__Task to carry out__
Pictures are not part of the copy. Retype the lines from the first one through the line that contains "SC.camera = cam".

__Raw data__

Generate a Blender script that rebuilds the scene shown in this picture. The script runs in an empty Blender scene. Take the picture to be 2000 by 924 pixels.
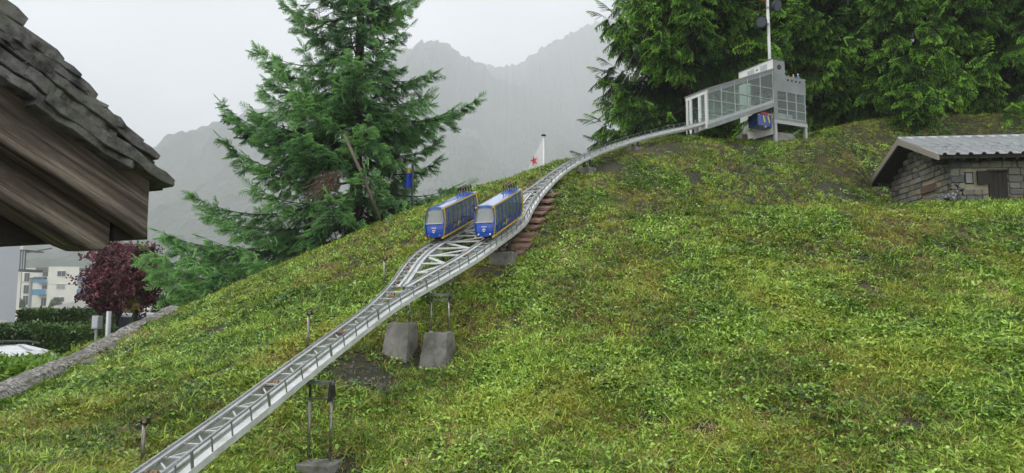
import bpy, math, random
import numpy as np
from mathutils import Vector, Matrix, Euler

# ---------------------------------------------------------------- camera, sky, sun, exposure
SC = bpy.context.scene
COL = SC.collection
R = math.radians
F = 1350.0; PT = R(5.5); CZ = 1.6
cd = bpy.data.cameras.new('camera'); cam = bpy.data.objects.new('camera', cd); COL.objects.link(cam)
cam.location = (0, 0, CZ); cam.rotation_euler = (R(90) + PT, 0, 0)
cd.sensor_width = 36; cd.lens = F / 2000 * 36; cd.clip_start = 0.05; cd.clip_end = 6000
SC.camera = cam

wd = bpy.data.worlds.new("World"); SC.world = wd; wd.use_nodes = True
wn = wd.node_tree.nodes; wl = wd.node_tree.links; wn.clear()
wo = wn.new('ShaderNodeOutputWorld'); bg = wn.new('ShaderNodeBackground'); wl.new(bg.outputs[0], wo.inputs[0])
sky = wn.new('ShaderNodeTexSky'); sky.sky_type = 'NISHITA'; sky.sun_disc = False
SUN_EL, SUN_AZ = R(52), R(-112)         # behind the cloud, to the left and a little behind the viewer
sky.sun_elevation = SUN_EL; sky.sun_rotation = SUN_AZ
tc = wn.new('ShaderNodeTexCoord'); mp = wn.new('ShaderNodeMapping'); mp.inputs['Scale'].default_value = (1.0, 1.0, 2.2)
nz = wn.new('ShaderNodeTexNoise'); nz.inputs['Scale'].default_value = 3.4; nz.inputs['Detail'].default_value = 6; nz.inputs['Roughness'].default_value = .55
nz.inputs['Distortion'].default_value = .4
cr = wn.new('ShaderNodeValToRGB')
cr.color_ramp.elements[0].position = .32; cr.color_ramp.elements[0].color = (5.9, 6.0, 6.3, 1)
cr.color_ramp.elements[1].position = .72; cr.color_ramp.elements[1].color = (13.2, 13.1, 13.2, 1)
mx = wn.new('ShaderNodeMix'); mx.data_type = 'RGBA'; mx.inputs[0].default_value = .93
wl.new(tc.outputs['Generated'], mp.inputs[0]); wl.new(mp.outputs[0], nz.inputs[0]); wl.new(nz.outputs[0], cr.inputs[0])
wl.new(sky.outputs[0], mx.inputs[6]); wl.new(cr.outputs[0], mx.inputs[7]); wl.new(mx.outputs[2], bg.inputs[0])
bg.inputs[1].default_value = 0.050

sd = bpy.data.lights.new('sun', 'SUN'); sd.energy = 1.5; sd.angle = R(24); sd.color = (1, .965, .91)
sun = bpy.data.objects.new('sun', sd); COL.objects.link(sun); sun.location = (0, 0, 50)
# light travels from azimuth SUN_AZ (0 = +Y, clockwise) down to the scene
sdir = Vector((math.sin(SUN_AZ) * math.cos(SUN_EL), math.cos(SUN_AZ) * math.cos(SUN_EL), math.sin(SUN_EL)))
sun.rotation_euler = sdir.to_track_quat('Z', 'Y').to_euler()

SC.view_settings.view_transform = 'Standard'; SC.view_settings.look = 'None'
SC.view_settings.exposure = 1.80; SC.view_settings.gamma = 1; SC.view_settings.use_curve_mapping = False
cy = SC.cycles; cy.use_denoising = True; cy.max_bounces = 6; cy.diffuse_bounces = 3; cy.glossy_bounces = 3
cy.transmission_bounces = 6; cy.transparent_max_bounces = 12; cy.volume_bounces = 3

rnd = random.Random(7)
rng = np.random.default_rng(11)

def P(px, py, d):
    """world point that lies at forward distance d on the line through a photograph pixel"""
    u = (px - 1000) / F; v = (462 - py) / F
    y = math.cos(PT) - v * math.sin(PT); z = math.sin(PT) + v * math.cos(PT)
    k = d / y
    return Vector((u * k, d, CZ + z * k))

def PX(px, d): return P(px, 600, d).x

# ---------------------------------------------------------------- materials
def ramp(nt, fac, stops):
    r = nt.nodes.new('ShaderNodeValToRGB'); e = r.color_ramp.elements
    while len(e) < len(stops): e.new(.5)
    for i, (p, c) in enumerate(stops): e[i].position = p; e[i].color = (*c, 1)
    nt.links.new(fac, r.inputs[0]); return r.outputs[0]

def noise(nt, coord, scale, detail=4, rough=.55, stretch=None, dist=0):
    n = nt.nodes.new('ShaderNodeTexNoise'); n.inputs['Scale'].default_value = scale; n.inputs['Detail'].default_value = detail
    n.inputs['Roughness'].default_value = rough; n.inputs['Distortion'].default_value = dist
    if stretch:
        m = nt.nodes.new('ShaderNodeMapping'); m.inputs['Scale'].default_value = stretch
        nt.links.new(coord, m.inputs[0]); coord = m.outputs[0]
    nt.links.new(coord, n.inputs[0]); return n.outputs[0]

def mixc(nt, a, b, fac, mode='MIX'):
    m = nt.nodes.new('ShaderNodeMix'); m.data_type = 'RGBA'; m.blend_type = mode
    for s, v in ((0, fac), (6, a), (7, b)):
        if hasattr(v, 'links'): nt.links.new(v, m.inputs[s])
        elif isinstance(v, (int, float)): m.inputs[s].default_value = v
        else: m.inputs[s].default_value = (*v, 1)
    return m.outputs[2]

def newmat(name, rough=.6, metal=0, coat=0):
    m = bpy.data.materials.new(name); m.use_nodes = True
    b = m.node_tree.nodes['Principled BSDF']; b.inputs['Roughness'].default_value = rough; b.inputs['Metallic'].default_value = metal
    if coat: b.inputs['Coat Weight'].default_value = coat; b.inputs['Coat Roughness'].default_value = .08
    return m, m.node_tree, b

def surf(name, c1, c2=None, rough=.6, metal=0, scale=20, detail=5, bump=0, bscale=None, stretch=None, coat=0,
         stain=None, stain_scale=3, rand=0, coords='Object', pos=(.35, .68), rvar=.12):
    m, nt, b = newmat(name, rough, metal, coat)
    t = nt.nodes.new('ShaderNodeTexCoord'); co = t.outputs['Object']
    if coords == 'World':
        co = nt.nodes.new('ShaderNodeNewGeometry').outputs['Position']
    c2 = c2 or tuple(x * .78 for x in c1)
    n = noise(nt, co, scale, detail, .6, stretch)
    c = ramp(nt, n, [(pos[0], c2), (pos[1], c1)])
    if stain:
        s = noise(nt, co, stain_scale, 5, .6)
        sf = ramp(nt, s, [(.48, (0, 0, 0)), (.66, (1, 1, 1))])
        c = mixc(nt, c, stain, sf)
    if rand:
        oi = nt.nodes.new('ShaderNodeObjectInfo'); mr = nt.nodes.new('ShaderNodeMapRange')
        mr.inputs[3].default_value = 1 - rand; mr.inputs[4].default_value = 1 + rand
        nt.links.new(oi.outputs['Random'], mr.inputs[0])
        h = nt.nodes.new('ShaderNodeHueSaturation'); nt.links.new(mr.outputs[0], h.inputs['Value']); nt.links.new(c, h.inputs['Color']); c = h.outputs[0]
    nt.links.new(c, b.inputs['Base Color'])
    rm = nt.nodes.new('ShaderNodeMapRange'); rm.inputs[3].default_value = max(.03, rough - rvar); rm.inputs[4].default_value = min(1, rough + rvar)
    nt.links.new(n, rm.inputs[0]); nt.links.new(rm.outputs[0], b.inputs['Roughness'])
    if bump:
        bn = nt.nodes.new('ShaderNodeBump'); bn.inputs['Strength'].default_value = bump; bn.inputs['Distance'].default_value = .01
        nb = noise(nt, co, bscale or scale * 2, 6, .65, stretch); nt.links.new(nb, bn.inputs['Height']); nt.links.new(bn.outputs[0], b.inputs['Normal'])
    return m

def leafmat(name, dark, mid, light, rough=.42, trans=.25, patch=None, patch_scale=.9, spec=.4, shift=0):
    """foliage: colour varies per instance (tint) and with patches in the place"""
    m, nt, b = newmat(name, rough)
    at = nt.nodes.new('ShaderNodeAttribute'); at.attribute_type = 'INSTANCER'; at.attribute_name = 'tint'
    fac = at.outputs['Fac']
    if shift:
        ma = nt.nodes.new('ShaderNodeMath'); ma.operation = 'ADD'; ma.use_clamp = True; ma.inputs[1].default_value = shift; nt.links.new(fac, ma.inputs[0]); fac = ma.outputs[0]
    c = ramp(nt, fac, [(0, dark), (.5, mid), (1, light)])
    if patch:
        g = nt.nodes.new('ShaderNodeNewGeometry')
        s = noise(nt, g.outputs['Position'], patch_scale, 4, .6)
        sf = ramp(nt, s, [(.48, (0, 0, 0)), (.70, (.6, .6, .6))])
        c = mixc(nt, c, patch, sf)
    nt.links.new(c, b.inputs['Base Color']); b.inputs['Specular IOR Level'].default_value = spec
    tr = nt.nodes.new('ShaderNodeBsdfTranslucent'); nt.links.new(c, tr.inputs[0])
    ms = nt.nodes.new('ShaderNodeMixShader'); ms.inputs[0].default_value = trans
    o = nt.nodes['Material Output']; nt.links.new(b.outputs[0], ms.inputs[1]); nt.links.new(tr.outputs[0], ms.inputs[2]); nt.links.new(ms.outputs[0], o.inputs[0])
    return m

def glass(name, tint=(.8, .86, .84), rough=.04, alpha=.25, body=.3):
    m, nt, b = newmat(name, rough)
    b.inputs['Base Color'].default_value = (*[x*body for x in tint], 1); b.inputs['Specular IOR Level'].default_value = .6
    tp = nt.nodes.new('ShaderNodeBsdfTransparent'); tp.inputs[0].default_value = (*[min(1, x * 1.05) for x in tint], 1)
    ms = nt.nodes.new('ShaderNodeMixShader'); ms.inputs[0].default_value = alpha
    o = nt.nodes['Material Output']; nt.links.new(tp.outputs[0], ms.inputs[1]); nt.links.new(b.outputs[0], ms.inputs[2]); nt.links.new(ms.outputs[0], o.inputs[0])
    return m

M = {}
M['track'] = surf('painted_track_steel', (.66, .68, .68), (.52, .54, .54), .32, 0, 9, bump=.05, stain=(.45, .45, .42), stain_scale=6)
M['track_dark'] = surf('grey_steel', (.20, .22, .21), (.13, .14, .135), .4, .3, 30, bump=.05)
M['rail_steel'] = surf('rail_steel', (.42, .43, .43), (.30, .31, .31), .3, .7, 40)
M['railing'] = surf('railing_steel', (.24, .27, .26), (.17, .20, .19), .4, .3, 60)
M['tube'] = surf('wet_steel_tube', (.32, .31, .28), (.20, .19, .17), .3, .75, 25, bump=.03)
M['rust'] = surf('rusty_roller', (.42, .26, .13), (.20, .12, .07), .6, .1, 80, bump=.2)
M['roller_grey'] = surf('worn_roller_metal', (.36, .34, .31), (.2, .19, .17), .4, .6, 60)
M['black_steel'] = surf('black_steel', (.035, .037, .035), (.02, .02, .02), .45, .3, 30)
M['concrete'] = surf('wet_concrete', (.27, .262, .235), (.16, .155, .138), .65, 0, 7, bump=.45, bscale=60, stain=(.09, .088, .07), stain_scale=6)
M['slab_red'] = surf('reddish_stone', (.32, .16, .125), (.20, .11, .09), .5, 0, 14, bump=.4, bscale=50, stain=(.14, .10, .09), stain_scale=5, rand=.22)
M['old_wood'] = None
M['slate'] = surf('lichen_slate', (.19, .185, .175), (.022, .021, .02), .7, 0, 26, 8, bump=1, bscale=40, stain=(.15, .155, .115), stain_scale=7, rand=.3)
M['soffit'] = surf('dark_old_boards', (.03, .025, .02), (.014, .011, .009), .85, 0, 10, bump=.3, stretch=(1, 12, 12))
M['blue'] = surf('blue_car_paint', (.014, .085, .48), (.012, .07, .42), .22, 0, 3, coat=.5, rvar=.04)
M['blue_roof'] = surf('blue_roof_sky_reflection', (.16, .27, .66), (.13, .23, .58), .14, .25, 5, coat=1, rvar=.04)  # paler than the body: the sky's reflection is put into the roof colour
M['blue_dark'] = surf('dark_blue_and_side_shade', (.012, .055, .30), (.01, .045, .24), .3, 0, 8, coat=.3)  # dark blue; on the cars it carries the shade of their sides
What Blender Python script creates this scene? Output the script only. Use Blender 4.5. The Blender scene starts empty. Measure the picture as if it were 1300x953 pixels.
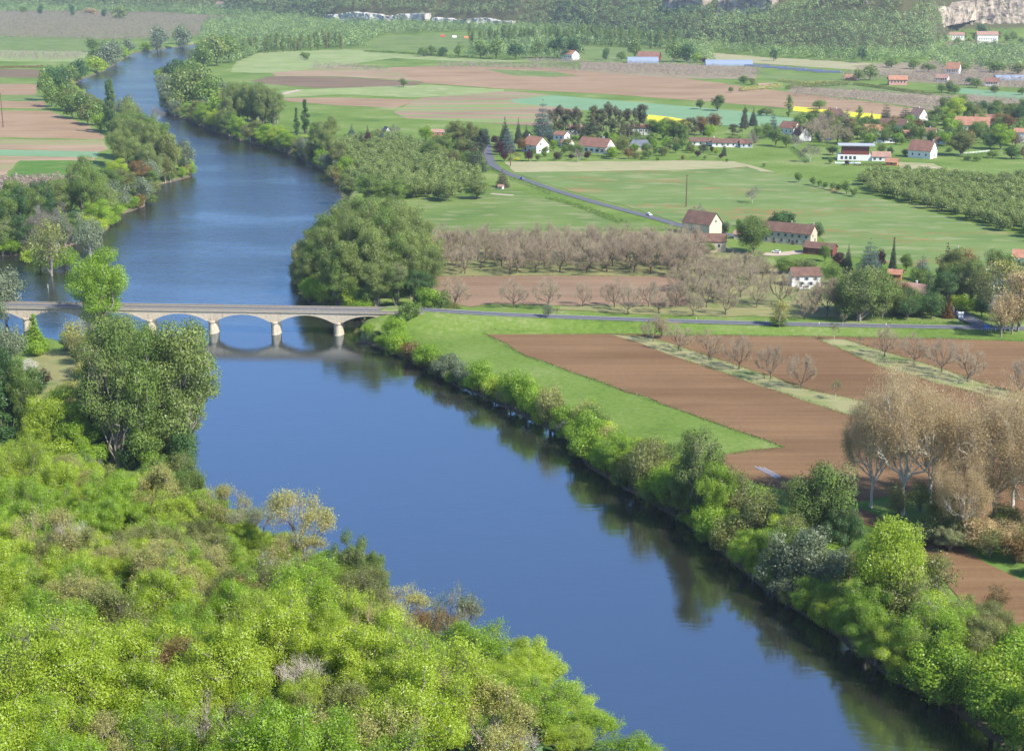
import bpy, math, random
import numpy as np
from mathutils import Vector, Matrix
from mathutils.geometry import tessellate_polygon

R = np.random.default_rng(7)
random.seed(7)
SC = bpy.context.scene
COL = SC.collection

# ------------------------------------------------------------------ camera geometry
F, CU, CV, HC = 2000.0, 650.0, 476.5, 148.0
TH = math.atan((CV + 60.0) / F)
CT, ST = math.cos(TH), math.sin(TH)
LAND = 4.0

def ray(u, v):
    x = (u - CU) / F; y = -(v - CV) / F
    return np.array([x, CT + y * ST, -ST + y * CT])

def G(u, v, z=LAND):
    d = ray(u, v); t = (z - HC) / d[2]
    return np.array([d[0] * t, d[1] * t, z])

def pxm(p):                                    # pixels (of the 1300 px wide picture) per metre at a point
    return F / (p[1] * CT + (HC - p[2]) * ST)

# ------------------------------------------------------------------ river outline on the water level
RIV = [(1450, 1080), (1330, 990), (1215, 905), (1130, 862), (1060, 806), (1000, 768), (960, 740), (915, 702), (870, 664),
       (800, 624), (745, 592), (722, 560), (690, 542), (640, 517), (600, 498), (560, 480), (520, 457), (484, 443),
       (455, 431), (466, 418), (455, 402), (420, 394), (392, 386), (379, 364), (375, 345), (382, 325), (400, 298),
       (424, 270), (434, 252), (428, 234), (410, 216), (385, 203), (350, 190), (300, 177), (262, 164), (238, 153),
       (218, 147), (208, 135), (206, 120), (201, 106), (200, 97), (214, 87), (240, 75), (270, 66), (330, 58),
       (330, 52), (270, 54), (245, 57), (205, 63), (180, 66), (165, 70), (150, 80), (128, 92), (108, 100), (94, 107),
       (92, 116), (108, 128), (140, 146), (176, 168), (214, 196), (240, 216), (244, 224), (222, 230), (196, 236),
       (184, 262), (156, 272), (133, 294), (108, 306), (60, 321), (20, 324), (-80, 332), (-260, 345), (-300, 425),
       (-60, 430), (40, 432), (76, 435), (98, 441), (112, 455), (130, 480), (165, 510), (210, 550), (243, 580),
       (252, 610), (262, 650), (300, 700), (350, 745), (420, 800), (500, 860), (600, 930), (760, 1040), (900, 1110)]
RW = np.array([G(u, v, 0.0)[:2] for u, v in RIV])

def seg_dist(P, A, B):
    d = B - A; L2 = max((d ** 2).sum(), 1e-9)
    t = np.clip(((P - A) @ d) / L2, 0, 1)
    q = P - A - t[:, None] * d
    return np.sqrt((q ** 2).sum(1)), t

def poly_sd(P, V):
    D = np.full(len(P), 1e9); ins = np.zeros(len(P), bool)
    n = len(V)
    for i in range(n):
        A = V[i]; B = V[(i + 1) % n]
        d, _ = seg_dist(P, A, B)
        D = np.minimum(D, d)
        c = ((A[1] > P[:, 1]) != (B[1] > P[:, 1]))
        if abs(B[1] - A[1]) > 1e-9:
            xx = (B[0] - A[0]) * (P[:, 1] - A[1]) / (B[1] - A[1]) + A[0]
            ins ^= c & (P[:, 0] < xx)
    return np.where(ins, -D, D)

def inside(P, V):
    return poly_sd(P, V) < 0

# main road with its embankment: (u, v, z)
ROAD = [(500, 390.5, 10.3), (515, 391.3, 10.3), (560, 394, 10.0), (620, 398, 9.2), (700, 401.5, 8.2), (800, 405, 7.2), (900, 408.5, 6.2),
        (1000, 411, 5.5), (1100, 413, 5.0), (1215, 415, 4.7), (1300, 416.5, 4.6), (1420, 418, 4.6)]
ROADW = np.array([G(u, v, z) for u, v, z in ROAD])

# the near slope: edge in plan, from pixels and distances of its tree tops
def at_dist(u, v, D):
    d = ray(u, v); k = D / math.hypot(d[0], d[1]); return d * k + np.array([0, 0, HC])
EDGE = [at_dist(-700, 526, 520)[:2], at_dist(-200, 531, 370)[:2], at_dist(0, 541, 325)[:2], at_dist(125, 572, 296)[:2],
        at_dist(262, 588, 266)[:2], at_dist(400, 632, 228)[:2], at_dist(478, 672, 204)[:2], at_dist(520, 735, 186)[:2], at_dist(622, 778, 168)[:2],
        at_dist(700, 850, 148)[:2], at_dist(800, 975, 126)[:2], np.array([60., 60.]), np.array([90., 0.]), np.array([90., -90.]), np.array([-900., -90.]), np.array([-900., 400.])]
EDGE = np.array(EDGE)

def sdist(Y):
    return np.clip(Y, 1, None)

BU = np.array([-900, 0, 300, 430, 600, 700, 860, 960, 1060, 1150, 1180, 1300, 2200.])
BV = np.array([12, 13, 20, 33, 38, 42, 64, 73, 79, 80, 50, 47, 40.])
def base_Y(u):
    v = np.interp(u, BU, BV)
    a = np.arctan((CV - v) / F)
    return (HC - LAND) / np.tan(TH - a)

def vnoise(x, y, seed=0):
    # smooth value noise, vectorised
    xi = np.floor(x).astype(np.int64); yi = np.floor(y).astype(np.int64)
    fx = x - xi; fy = y - yi
    fx = fx * fx * (3 - 2 * fx); fy = fy * fy * (3 - 2 * fy)
    def h(a, b):
        n = (a * 374761393 + b * 668265263 + seed * 974711) & 0xffffffff
        n = ((n ^ (n >> 13)) * 1274126177) & 0xffffffff
        return ((n ^ (n >> 16)) & 0xffff) / 65535.0
    return (h(xi, yi) * (1 - fx) + h(xi + 1, yi) * fx) * (1 - fy) + (h(xi, yi + 1) * (1 - fx) + h(xi + 1, yi + 1) * fx) * fy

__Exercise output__
Generate a Blender script that rebuilds the scene shown in this picture. The script runs in an empty Blender scene. Take the picture to be 2000 by 924 pixels.
import bpy, math, random
import numpy as np
from mathutils import Vector, Matrix, Euler

# ---------------------------------------------------------------- camera, sky, sun, exposure
SC = bpy.context.scene
COL = SC.collection
R = math.radians
F = 1350.0; PT = R(5.5); CZ = 1.6
cd = bpy.data.cameras.new('camera'); cam = bpy.data.objects.new('camera', cd); COL.objects.link(cam)
cam.location = (0, 0, CZ); cam.rotation_euler = (R(90) + PT, 0, 0)
cd.sensor_width = 36; cd.lens = F / 2000 * 36; cd.clip_start = 0.05; cd.clip_end = 6000
SC.camera = cam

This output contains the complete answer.